So what's the catch? It's not surprising to anyone that this game, in a vast majority of gamers' minds, was a paragon of entertainment perfection. Even the criticisms that challenged this game - namely its camera issues (which were fixed in the rerelease for the Gamecube), clumsy action controls, and (later, in its sequels and prequel) convoluted story - couldn't strip away the gravity that pulled at our interest and made us want to never put it down the more we played it.
Published by Konami, Metal Gear Solid was a continuation of a game series no one for the most part had even heard of. The first Metal Gear game, named simply "Metal Gear," was a pseudo-port for the NES of a game originally for the Japanese MSX computer. When it immigrated to the western hemisphere, the game became something that its designer, Hideo Kojima, barely recognized. Changed dialog, changed character names, even the opening half of the game took place in a different location. The biggest transformation, however, was its level of difficulty. The game that challenged its target adult audience in Japan was dumbed down for the children of America who were apparently, according to Nintendo's staff there, the only people that played videogames in the 1980s. Kojima was so put off by the warping of his hard work that it cost us the game's sequel to never reach our shores until early this century.
Kojima had a lot to rightfully be mad about. He put a lot of himself into his games and a caricature of one was a slight against himself. We wouldn't see main character Solid Snake in the States again until years and years later; enough time for many gamers to have either forgotten about him or simply be too young to have heard of him at all. It wouldn't be until Kojima released his magnum opus, Metal Gear Solid, that we'd get to see what we'd all been missing. Was it as good as everyone hyped it to be? In this writer's opinion, yes, but that's irrelevant. What's earned it a spot on this list was Kojima's gift that structured the game: detail-heavy storytelling.
Hideo Kojima had an eye for detail that could make Tom Clancy blush. Before creating video games, Kojima directed movies. His business was to keep people rivetted with plot and dialogue and he transitioned it flawlessly into the realm of interactive entertainment. So what does that mean, exactly? Well, nobody begs anyone to play Madden because they want to watch football or to play the Sims because they want to watch reality television. People, however, were asking to watch playthroughs of Metal Gear Solid. In college, this writer at one point lived in a dormitory with eight other people aside from himself. He was asked to coordinate his time playing the game to fit everyone else's schedules and before he knew it, 9 people every night were sitting on couches, chairs, and the hard floor to watch a single-player game from beginning to end.
That wasn't the only thing, there were little addendums to the phenom of MGS's appeal often hidden within. For example, thanks to the Codec feature, the game was packed with so much detailed and completely optional, trivial information that if you weren't careful, you might have learned something, like:
- Nuclear waste is being improperly stored even today and we have no way to really get rid of it.

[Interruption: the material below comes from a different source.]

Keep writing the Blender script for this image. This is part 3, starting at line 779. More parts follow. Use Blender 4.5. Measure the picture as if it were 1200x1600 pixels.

- The Eskimo-Indian Olympics held in Alaska features an event called the Ear Pull, a self-explanatory game meant to test the pain thresholds of those involved.
- Cardboard was originally designed to line the insides of mens hats to absorb sweat. With the same amount of wood used to make one wooden box, you can make eight cardboard boxes.
- Cigarettes are bad for you.
Metal Gear Solid wasn't great just for the normal things that make great games great. It was the plot and storytelling elements that made people bring popcorn to a console. It was the little details, the random trivia, the easter eggs that made people keep smiling while playing such a serious game about nuclear war. Metal Gear Solid only appears at number 8 on this list, but honestly it may just be this writer's most favorite game of all time.